We intend installing 24kW grid tie system in next few weeks. We should close on a loan tomorrow and order all the stuff shortly after.

 

[joshuabardwell]

1.) DC has lesser losses than AC. It has only leakage loss and wire heating loss. AC has capacitive and inductive loss in addition to leakage and wire heating. In OP context losses are only secondary consideration anyway.
2.) Since the cable carries 600 V it is much cheaper than 220V due to about 40% of current.
3.) The inverters (if grid tie) have maximum voltage limited to 264 V AC. So the 300 ft long cable (for AC) would have to have small voltage drop (typically 2-3%. DC cable can be sized for the amps while AC cable has to be sized for maximum voltage drop and that is usually significantly more expensive.
4.) If the system is off grid then the inverter might be also the charge controller and should be close to the batteries.

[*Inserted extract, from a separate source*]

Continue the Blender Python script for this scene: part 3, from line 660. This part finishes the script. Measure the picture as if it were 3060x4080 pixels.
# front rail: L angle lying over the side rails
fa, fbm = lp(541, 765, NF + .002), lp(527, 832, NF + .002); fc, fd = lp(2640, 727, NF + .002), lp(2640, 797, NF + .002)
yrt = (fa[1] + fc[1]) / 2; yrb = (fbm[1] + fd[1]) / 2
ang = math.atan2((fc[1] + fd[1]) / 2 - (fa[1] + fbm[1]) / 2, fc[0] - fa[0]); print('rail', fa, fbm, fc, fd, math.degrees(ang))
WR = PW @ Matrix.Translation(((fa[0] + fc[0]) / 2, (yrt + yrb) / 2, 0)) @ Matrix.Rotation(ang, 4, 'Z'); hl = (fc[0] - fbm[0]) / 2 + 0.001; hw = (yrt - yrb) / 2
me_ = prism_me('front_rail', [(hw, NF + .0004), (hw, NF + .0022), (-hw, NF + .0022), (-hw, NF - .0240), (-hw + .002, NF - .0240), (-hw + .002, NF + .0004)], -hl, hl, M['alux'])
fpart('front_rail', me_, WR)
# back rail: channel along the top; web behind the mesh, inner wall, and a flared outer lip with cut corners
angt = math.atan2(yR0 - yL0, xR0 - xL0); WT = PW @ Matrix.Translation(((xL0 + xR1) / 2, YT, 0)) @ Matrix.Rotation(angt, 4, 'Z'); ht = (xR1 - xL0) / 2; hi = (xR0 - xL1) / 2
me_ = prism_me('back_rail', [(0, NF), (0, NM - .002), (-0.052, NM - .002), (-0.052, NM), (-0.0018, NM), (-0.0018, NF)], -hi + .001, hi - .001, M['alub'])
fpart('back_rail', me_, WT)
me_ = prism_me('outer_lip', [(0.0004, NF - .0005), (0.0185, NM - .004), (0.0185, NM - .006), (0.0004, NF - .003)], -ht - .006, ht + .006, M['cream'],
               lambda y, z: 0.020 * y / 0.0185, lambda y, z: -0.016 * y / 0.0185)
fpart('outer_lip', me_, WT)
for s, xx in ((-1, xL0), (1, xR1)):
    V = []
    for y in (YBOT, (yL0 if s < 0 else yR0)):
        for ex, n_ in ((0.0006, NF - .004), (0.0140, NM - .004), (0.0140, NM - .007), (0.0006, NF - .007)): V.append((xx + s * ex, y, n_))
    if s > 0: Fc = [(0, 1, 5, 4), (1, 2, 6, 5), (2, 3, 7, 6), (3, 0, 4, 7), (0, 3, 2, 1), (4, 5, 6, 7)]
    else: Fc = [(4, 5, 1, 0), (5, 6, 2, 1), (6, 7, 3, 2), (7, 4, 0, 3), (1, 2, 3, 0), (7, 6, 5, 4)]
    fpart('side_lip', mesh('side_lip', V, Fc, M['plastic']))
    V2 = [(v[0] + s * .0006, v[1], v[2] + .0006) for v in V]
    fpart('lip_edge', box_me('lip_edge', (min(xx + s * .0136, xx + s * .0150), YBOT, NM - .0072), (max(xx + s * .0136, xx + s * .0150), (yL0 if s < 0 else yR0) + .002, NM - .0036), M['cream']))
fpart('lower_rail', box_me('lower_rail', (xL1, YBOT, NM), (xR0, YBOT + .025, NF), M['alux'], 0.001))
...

Thanks for that. Regarding point 2: the inverse relationship between voltage and current, and its effect on wire sizing is always counter-intuitive to me. Intuitively, it seems like higher voltage lines should be heavier.

The context in which I was thinking of my original statement about AC being better over distance than DC was the power grid as a whole. Edison promoted DC, but AC won out at least in part because of the much higher transmission losses of DC. I have since done some reading and have come to learn that was because DC step-down transformers didn't exist or weren't economical, and that DC could have been competitive if it had been possible to have high-voltage transmission lines.

 

[Redneck in training]

There are few very long DC high voltage lines around the world. I saw one somewhere in Russia from hydro plant in the middle of nowhere to big city. The turbines produced three phase AC that run electric motor running high voltage DC generator feeding two wire DC line. At the other end was DC motor running AC generator. DC line doesn't suffer skin effect as high voltage AC line so it can carry the same current as AC but at significantly lower voltage. DC lines are cheaper to build but are not popular due to issues with the AC/DC/AC conversion.